JAMES  WESLEY  DYE JR.

Rate/Rank
ARM3
Service Branch
USN 2/1943 - 2/1945
Speciality
NAVAL AIR CREWMAN
Born 11/27/1925
MOUNT EPHRAIM, NEW JERSEY
KILLED WHILE A PRISONER OF WAR
SIGNIFICANT DUTY STATIONS
TORPEDO SQUADRON EIGHTY-TWO VT-82
USS BENNINGTON CV-20
SIGNIFICANT AWARDS
PURPLE HEART
PRISONER OF WAR MEDAL
AMERICAN CAMPAIGN MEDAL
EUROPEAN-AFRICAN-MIDDLE EASTERN CAMPAIGN MEDAL
ASIATIC-PACIFIC CAMPAIGN MEDAL
WORLD WAR II VICTORY MEDAL
SERVICE MEMORIES

KILLED  AND  CANNIBALIZED

WHILE  A  POW  OF THE  JAPANESE

James Wesley Dye Jr. was born in Mount Ephraim, New Jersey, on November 27, 1925.  His early years were spent in Gloucester City, New Jersey, where his father was a bus driver and his mother worked as an inspector in a radio factory.  James graduated from Audubon High School in Audubon, New Jersey, before joining the Navy in February 1943.  His initial service was in the Atlantic before he was transferred to the newly commissioned carrier USS Bennington in December 1944.  Aboard Bennington, Dye was assigned to Torpedo Squadron Eighty-Two where he was an Aviation Radioman Third Class aboard a three-man TBM Avenger bomber.

On February 18, 1945, ARM3 Dye departed Bennington on his first combat mission with VT-82 aboard TBM-3 Avenger BuNo 22904 to conduct a bombing mission against Chichi Jima Island.  Unfortunately, the plane was severely damaged during the attack, and what followed when ARM3 Dye became a POW has become known as the Chichi Incident, a horrendous incident that was not made known to the American public until 2003.  Chichi Jima Island is 620 miles south of Tokyo and part of the Bonin Island Group.  During World War II the small island was critical to the Japanese communications services who used it as a strategic radio relay link.  Missions here flew into the teeth of Chichi Jima’s lethal antiaircraft guns, somehow dodging the shells aimed at them, to release their bombs onto the reinforced concrete communications facilities on top of the island’s twin peaks.  The gruesome Chichi Incident was in essence cannibalism as Japanese soldiers reportedly tortured, killed and ate as many as eight American airmen being held as POWs.

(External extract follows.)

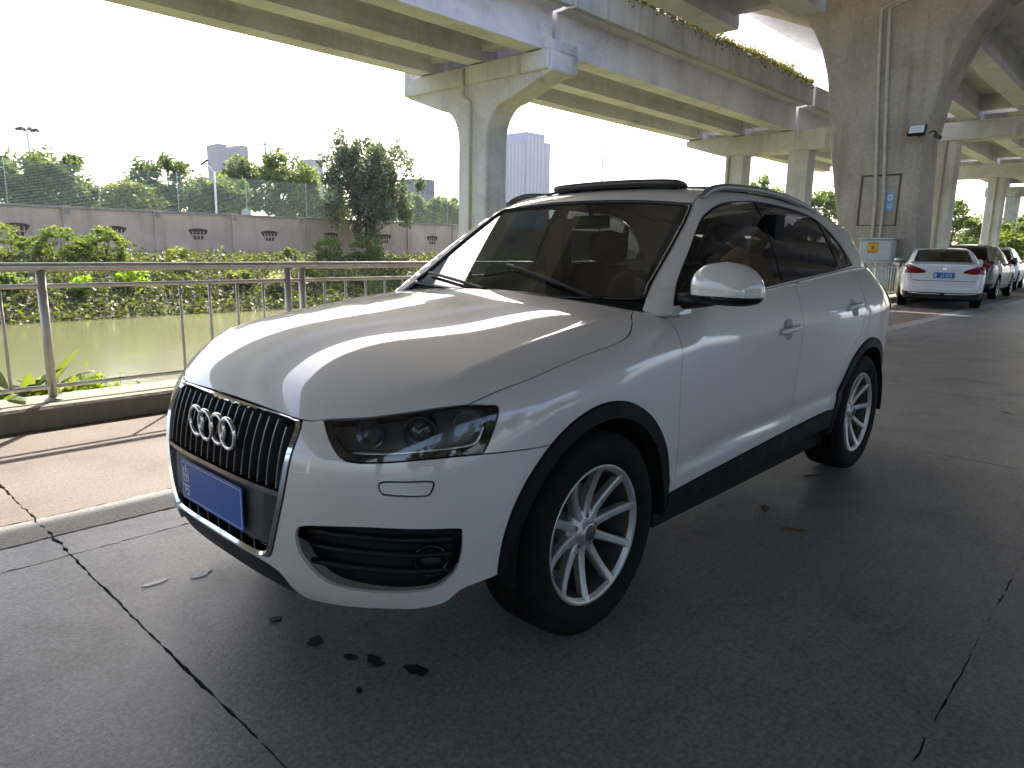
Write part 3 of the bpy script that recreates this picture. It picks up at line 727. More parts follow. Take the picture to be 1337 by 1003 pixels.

As ARM2 Dye’s plane dove toward its target it received such severe damage that the pilot, ENS R. T. King, ordered his two companions to bail out.  According, ARM2 Dye and AOM3 Grady Alvan York parachuted out and were captured by the Japanese upon landing.  Historical records are mixed concerning ENS King as some indicate he decided to stay with his plane and somehow managed to fly back to the Bennington although the plane had lost much of its left wing and other records report the plane crashed and ENS King did not survive.  Historical record are in agreement concerning Dye and York and reflect they were tied to a tree along side a third POW, a pilot of another plane which had been shot down.  Here the trio reportedly remained for three days, unfed and left alone.  When the trio was untied they were held in confinement until a superior Japanese officer ordered that Dye and York be executed and that portions of their bodies be fed to soldiers.

Following the close of World War II, interrogation in 1946 of Japanese who served on Chichi Jima Island disclosed the gruesome information that some of the Japanese on Chichi Jima practiced cannibalization in connection with their Boshido Spirit Warrior Indoctrination which included the belief that the act imparted a part of the victim’s soul into the consumer.  In 1947, the Japanese officer who ordered their deaths and cannibalization, was tried for War Crimes, executed by hanging, and buried in an unmarked grave on the island of Guam where the trial was held.  Although U.S. authorities were aware in 1946 of the horrific facts surrounding the Chichi Incident, the sordid details recorded in secret transcripts of the war crimes trials were not made public until 2003 to spare the family from distress.  The remains of ARM3 James Wesley Dye Jr. were recovered after the war and reburied at the National Memorial Cemetery of the Pacific in Honolulu, Hawaii.